═════ Records for processing

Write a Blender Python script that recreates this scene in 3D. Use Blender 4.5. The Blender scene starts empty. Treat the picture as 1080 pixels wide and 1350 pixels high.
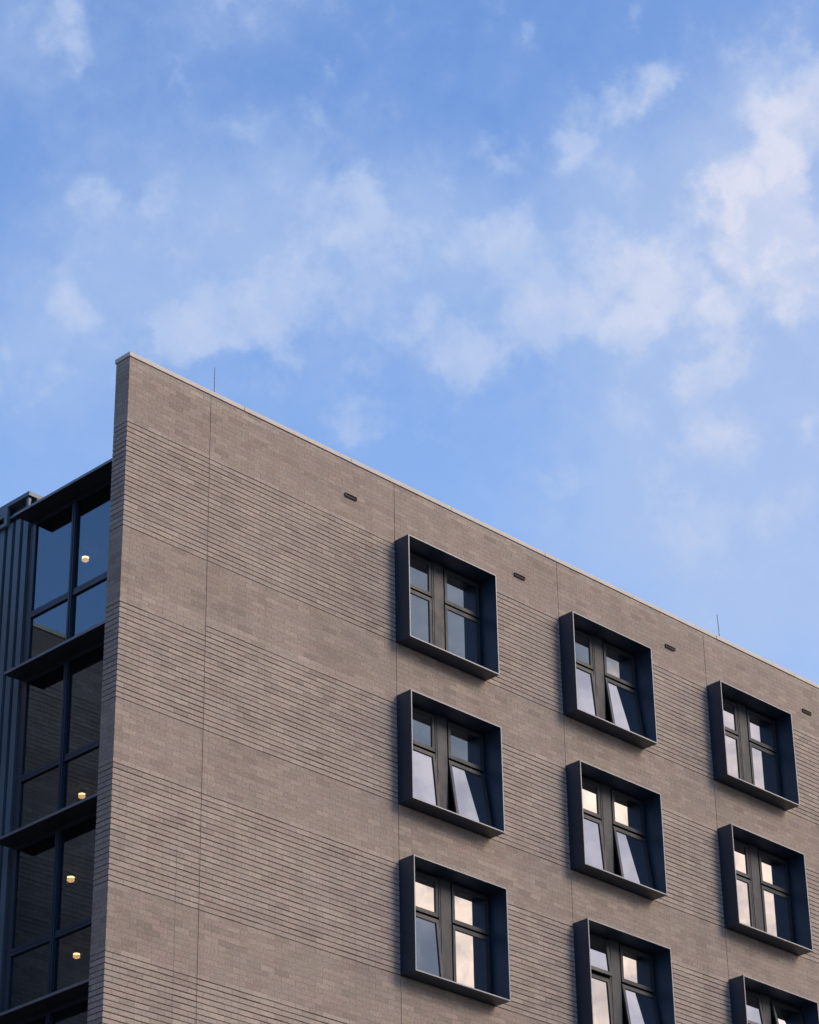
import bpy, bmesh, math, random
from mathutils import Vector, Matrix
R = math.radians
random.seed(7)
sc = bpy.context.scene
C = sc.collection

# ------------------------------------------------------------------ camera
YAW, PITCH, ROLL = 0.79483, 0.50989, -0.01713
CAM = Vector((-24.502, -30.612, 1.6))
fw = Vector((math.sin(YAW)*math.cos(PITCH), math.cos(YAW)*math.cos(PITCH), math.sin(PITCH)))
rt0 = Vector((math.cos(YAW), -math.sin(YAW), 0)); up0 = rt0.cross(fw)
rt = rt0*math.cos(ROLL) + up0*math.sin(ROLL)
up = -rt0*math.sin(ROLL) + up0*math.cos(ROLL)
cam_d = bpy.data.cameras.new("camera")
cam_d.sensor_fit = 'VERTICAL'; cam_d.sensor_height = 24.0
cam_d.lens = 24.0*3591.44/1350.0
cam_d.clip_start = 0.1; cam_d.clip_end = 20000
cam = bpy.data.objects.new("camera", cam_d); C.objects.link(cam)
M = Matrix((rt, up, -fw)).transposed().to_4x4(); M.translation = CAM
cam.matrix_world = M
sc.camera = cam

def sky_dir(px, py):
    """direction on the sky of a place measured in the photograph"""
    return (fw + rt*((px-540)/3591.44) - up*((py-675)/3591.44)).normalized()

# ------------------------------------------------------------------ light and sky
SUN_AZ, SUN_EL = R(150), R(32)          # azimuth from +Y towards +X
SUN_DIR = Vector((math.sin(SUN_AZ)*math.cos(SUN_EL), math.cos(SUN_AZ)*math.cos(SUN_EL), math.sin(SUN_EL)))
sc.view_settings.view_transform = 'Standard'
sc.view_settings.look = 'None'
sc.view_settings.exposure = 0.8
sc.view_settings.gamma = 1.0
sun_d = bpy.data.lights.new("sun", 'SUN'); sun_d.energy = 1.6; sun_d.angle = R(26)
sun_d.color = (1.0, 0.85, 0.72)
sun = bpy.data.objects.new("sun", sun_d); C.objects.link(sun)
sun.rotation_euler = SUN_DIR.to_track_quat('Z', 'Y').to_euler()

world = bpy.data.worlds.new("World"); sc.world = world; world.use_nodes = True
nt = world.node_tree; nt.nodes.clear()

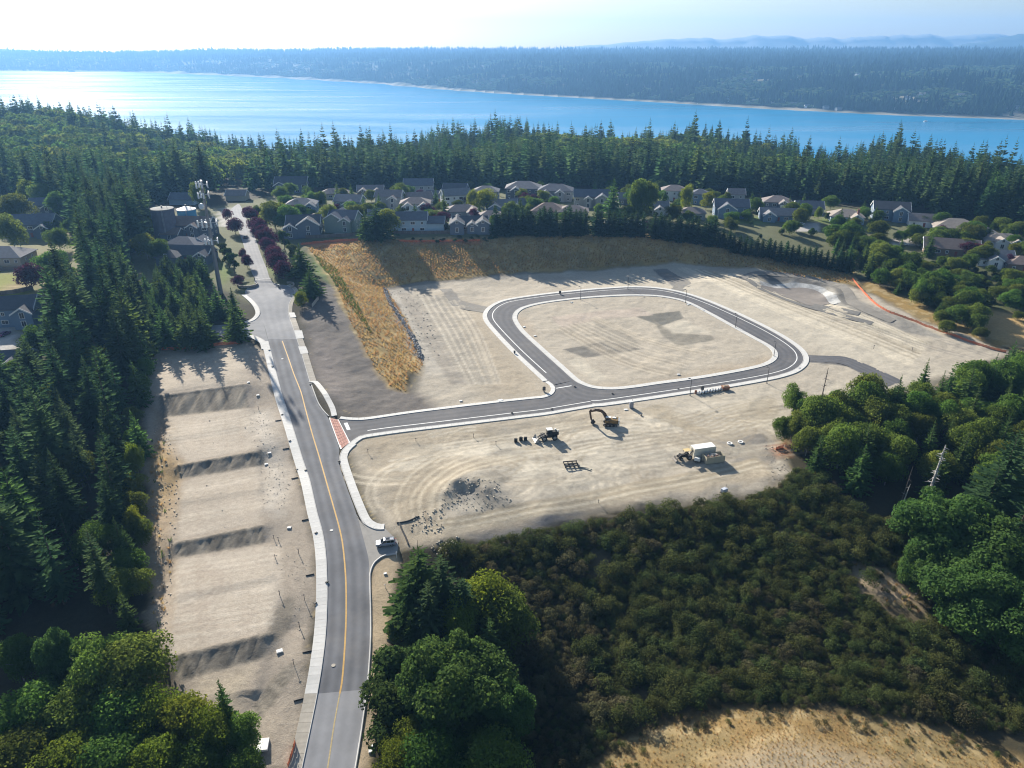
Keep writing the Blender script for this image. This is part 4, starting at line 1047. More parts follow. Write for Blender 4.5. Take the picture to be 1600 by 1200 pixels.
def tree_trunk(name, h, R, m, seed, frac=.72):
    mb = MB(); g = random.Random(seed); r = h * .018
    px_, py = 0, 0; n_ = 4
    for k in range(n_):
        qx, qy = px_ + g.uniform(-.12, .12), py + g.uniform(-.12, .12)
        mb.tube((px_, py, h * frac * k / n_ - (.6 if k == 0 else 0)), (qx, qy, h * frac * (k + 1) / n_), r * (1 - .2 * k), r * (1 - .2 * (k + 1)), 7, 0, False); px_, py = qx, qy
    limbs(mb, seed, h, R)
    return mb.mesh(name, m)

CONH = 30.0
CON = [quads_mesh("crown", conifer_arrays(100 + k, CONH, [6.8, 7.8, 6.2, 8.2, 7.2][k], [40, 38, 44, 36, 40][k], 9, 6, [.10, .06, .16, .05, .22][k], [.75, .65, .85, .62, .7][k]), L_CON) for k in range(5)] + [quads_mesh('crown', conifer_arrays(108, CONH, 4.4, 34, 7, 6, .30, .6), L_CON), quads_mesh('crown', conifer_arrays(109, CONH * .9, 7.6, 30, 9, 7, .04, .55, 1.3), L_CONY), quads_mesh('crown', conifer_arrays(111, CONH, 5.4, 30, 8, 6, .10, .8, 1.1, .5, .38), L_CON)]
CONT = trunk_mesh("trunk", CONH * .97, .42, M_BARK, .03, seed=1)
YNGH = 14.0
YNG = [quads_mesh("crown", conifer_arrays(130 + k, YNGH, [3.8, 4.3, 3.5][k], [30, 28, 30][k], 9, 6, .03, .9, .8), L_CONY) for k in range(3)]
YNGT = trunk_mesh("trunk", YNGH * .96, .22, M_BARK, .02, seed=2)
HDG = [quads_mesh("crown", conifer_arrays(150 + k, 12.0, [2.7, 3.0, 2.5][k], [30, 30, 32][k], 10, 5, .02, .55, .5), L_HEDGE) for k in range(3)]
HDGT = trunk_mesh("trunk", 11.3, .2, M_BARK, .02, seed=3)
LOWC = [quads_mesh("conifer", conifer_arrays(170 + k, CONH, [6.2, 7.2, 5.8, 6.8][k], [22, 20, 24, 22][k], 7, 3, [.12, .06, .2, .1][k], .85, 1.0, .75), L_CON) for k in range(4)]
BRH, BRR = 14.0, 6.6
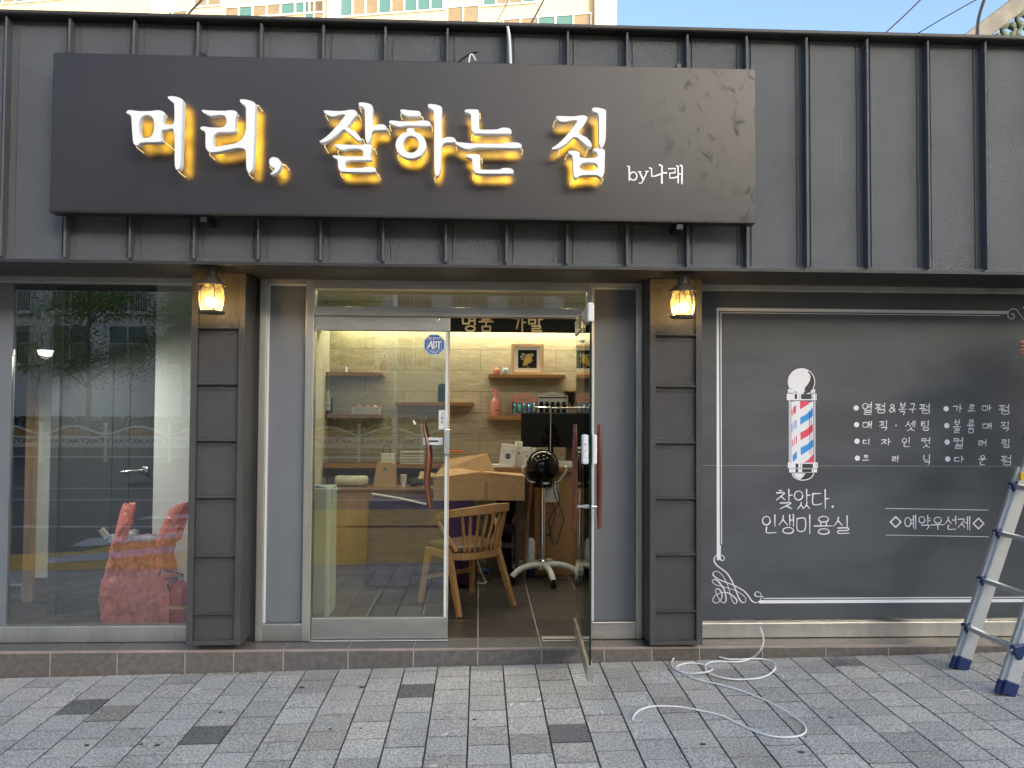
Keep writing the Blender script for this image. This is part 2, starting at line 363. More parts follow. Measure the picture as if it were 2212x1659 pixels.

══════════

-- Your instructions --
Leave out the pictures and give the listing above again exactly.

-- Exercise result --
Write a Blender Python script that recreates this scene in 3D. Use Blender 4.5. The Blender scene starts empty. Treat the picture as 1080 pixels wide and 1350 pixels high.
import bpy, bmesh, math, random
from mathutils import Vector, Matrix
R = math.radians
random.seed(7)
sc = bpy.context.scene
C = sc.collection

# ------------------------------------------------------------------ camera
YAW, PITCH, ROLL = 0.79483, 0.50989, -0.01713
CAM = Vector((-24.502, -30.612, 1.6))
fw = Vector((math.sin(YAW)*math.cos(PITCH), math.cos(YAW)*math.cos(PITCH), math.sin(PITCH)))
rt0 = Vector((math.cos(YAW), -math.sin(YAW), 0)); up0 = rt0.cross(fw)
rt = rt0*math.cos(ROLL) + up0*math.sin(ROLL)
up = -rt0*math.sin(ROLL) + up0*math.cos(ROLL)
cam_d = bpy.data.cameras.new("camera")
cam_d.sensor_fit = 'VERTICAL'; cam_d.sensor_height = 24.0
cam_d.lens = 24.0*3591.44/1350.0
cam_d.clip_start = 0.1; cam_d.clip_end = 20000
cam = bpy.data.objects.new("camera", cam_d); C.objects.link(cam)
M = Matrix((rt, up, -fw)).transposed().to_4x4(); M.translation = CAM
cam.matrix_world = M
sc.camera = cam

def sky_dir(px, py):
    """direction on the sky of a place measured in the photograph"""
    return (fw + rt*((px-540)/3591.44) - up*((py-675)/3591.44)).normalized()

# ------------------------------------------------------------------ light and sky
SUN_AZ, SUN_EL = R(150), R(32)          # azimuth from +Y towards +X
SUN_DIR = Vector((math.sin(SUN_AZ)*math.cos(SUN_EL), math.cos(SUN_AZ)*math.cos(SUN_EL), math.sin(SUN_EL)))
sc.view_settings.view_transform = 'Standard'
sc.view_settings.look = 'None'
sc.view_settings.exposure = 0.8
sc.view_settings.gamma = 1.0
sun_d = bpy.data.lights.new("sun", 'SUN'); sun_d.energy = 1.6; sun_d.angle = R(26)
sun_d.color = (1.0, 0.85, 0.72)
sun = bpy.data.objects.new("sun", sun_d); C.objects.link(sun)
sun.rotation_euler = SUN_DIR.to_track_quat('Z', 'Y').to_euler()

world = bpy.data.worlds.new("World"); sc.world = world; world.use_nodes = True
nt = world.node_tree; nt.nodes.clear()

Keep writing the Blender script for this image. This is part 4, starting at line 1047. More parts follow. Write for Blender 4.5. Take the picture to be 1600 by 1200 pixels.
def tree_trunk(name, h, R, m, seed, frac=.72):
    mb = MB(); g = random.Random(seed); r = h * .018
    px_, py = 0, 0; n_ = 4
    for k in range(n_):
        qx, qy = px_ + g.uniform(-.12, .12), py + g.uniform(-.12, .12)
        mb.tube((px_, py, h * frac * k / n_ - (.6 if k == 0 else 0)), (qx, qy, h * frac * (k + 1) / n_), r * (1 - .2 * k), r * (1 - .2 * (k + 1)), 7, 0, False); px_, py = qx, qy
    limbs(mb, seed, h, R)
    return mb.mesh(name, m)

CONH = 30.0
CON = [quads_mesh("crown", conifer_arrays(100 + k, CONH, [6.8, 7.8, 6.2, 8.2, 7.2][k], [40, 38, 44, 36, 40][k], 9, 6, [.10, .06, .16, .05, .22][k], [.75, .65, .85, .62, .7][k]), L_CON) for k in range(5)] + [quads_mesh('crown', conifer_arrays(108, CONH, 4.4, 34, 7, 6, .30, .6), L_CON), quads_mesh('crown', conifer_arrays(109, CONH * .9, 7.6, 30, 9, 7, .04, .55, 1.3), L_CONY), quads_mesh('crown', conifer_arrays(111, CONH, 5.4, 30, 8, 6, .10, .8, 1.1, .5, .38), L_CON)]
CONT = trunk_mesh("trunk", CONH * .97, .42, M_BARK, .03, seed=1)
YNGH = 14.0
YNG = [quads_mesh("crown", conifer_arrays(130 + k, YNGH, [3.8, 4.3, 3.5][k], [30, 28, 30][k], 9, 6, .03, .9, .8), L_CONY) for k in range(3)]
YNGT = trunk_mesh("trunk", YNGH * .96, .22, M_BARK, .02, seed=2)
HDG = [quads_mesh("crown", conifer_arrays(150 + k, 12.0, [2.7, 3.0, 2.5][k], [30, 30, 32][k], 10, 5, .02, .55, .5), L_HEDGE) for k in range(3)]
HDGT = trunk_mesh("trunk", 11.3, .2, M_BARK, .02, seed=3)
LOWC = [quads_mesh("conifer", conifer_arrays(170 + k, CONH, [6.2, 7.2, 5.8, 6.8][k], [22, 20, 24, 22][k], 7, 3, [.12, .06, .2, .1][k], .85, 1.0, .75), L_CON) for k in range(4)]
BRH, BRR = 14.0, 6.6
Keep writing the Blender script for this image. This is part 2, starting at line 363. More parts follow. Measure the picture as if it were 2212x1659 pixels.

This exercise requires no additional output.